自民党の情報通信戦略調査会は4月15日に「情報通信インフラの強化に向けた緊急提言」と題する報告書をまとめているが、「国際海底ケーブルや陸揚局の安全対策」としては、「事業者の安全対策だけでは対処が困難な水中ドローン等による海底ケーブルの切断や陸揚局に対するテロ等の脅威に対応するため、事業者と総務省、警察庁、海上保安庁等が適切に連携できる体制の構築、陸揚局の周辺土地等の利用規制の検討、国際海底ケーブルの断線等に備えた多ルート化や敷設船・修理船の整備・更改への支援などに取り組むことが必要である」ともっぱら海底ケーブルの断線に備えた対策強化に終始し、「盗聴」には触れられていない。また、情報連携に関しても「事業者と総務省、警察庁、海上保安庁等が適切に連携できる体制の構築」とだけ記載されており、防衛省は出てこない。
「情報」は、時には一国の運命を左右する重要なインフラである。
5年前の2018年当時、このニュースが広く報道されていれば、海底ケーブルの安全対策は、盗聴の防止も含め、今よりももっと早く、政策として実行されていたのではないかと思うと歯痒い。
総務省は、光海底ケーブルの盗聴という行為を軽く見ていたのか、防衛省との情報連携はできていたのか気になる。
〇盗聴防止も民間まかせの海底ケーブル
海底ケーブルの保守は、NECやNTTワールドエンジニアリングマリン、KDDIケーブルシップといった会社が24時間365日体制で行っているが、総務省は、盗聴防止についても民間企業の役割と割り切っていた節がある。
英国では、21年3月に海底ケーブルは重要国家インフラであると位置付け、海底ケーブルを守るため、24年に海洋監視船を就役させるとし建造を指示している。

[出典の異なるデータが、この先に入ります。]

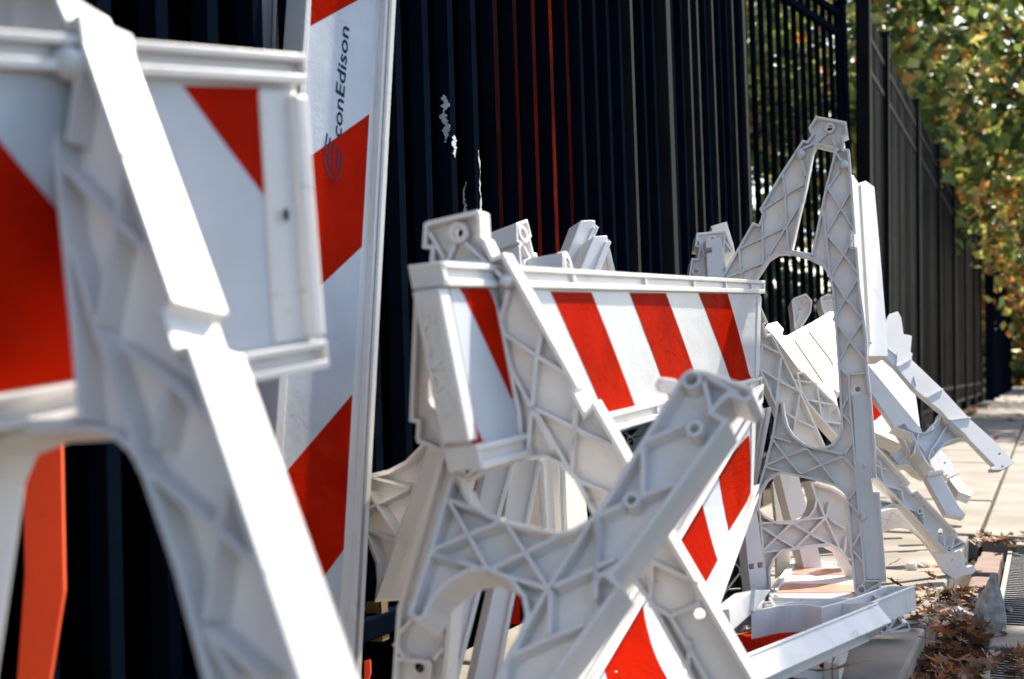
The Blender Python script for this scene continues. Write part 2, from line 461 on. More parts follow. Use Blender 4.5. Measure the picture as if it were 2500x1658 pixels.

この海洋巡視船には、高度なセンサーと自律型海底ドローンが搭載され、海底ケーブルおよびエネルギー供給ケーブルの保護にあたるとしている。自立型海底ドローンは、おそらく光海底ケーブルの盗聴器を発見するための装備だろう。
いずれにせよ、英国は海底ケーブルの防護を民間の通信事業者の手に委ねるのではなく、軍が守る方針に転換したのだ。
日本も英国に習って、光海底ケーブルや原子力発電所などの重要インフラに関しては、自衛隊が守ることを考えるべきだろう。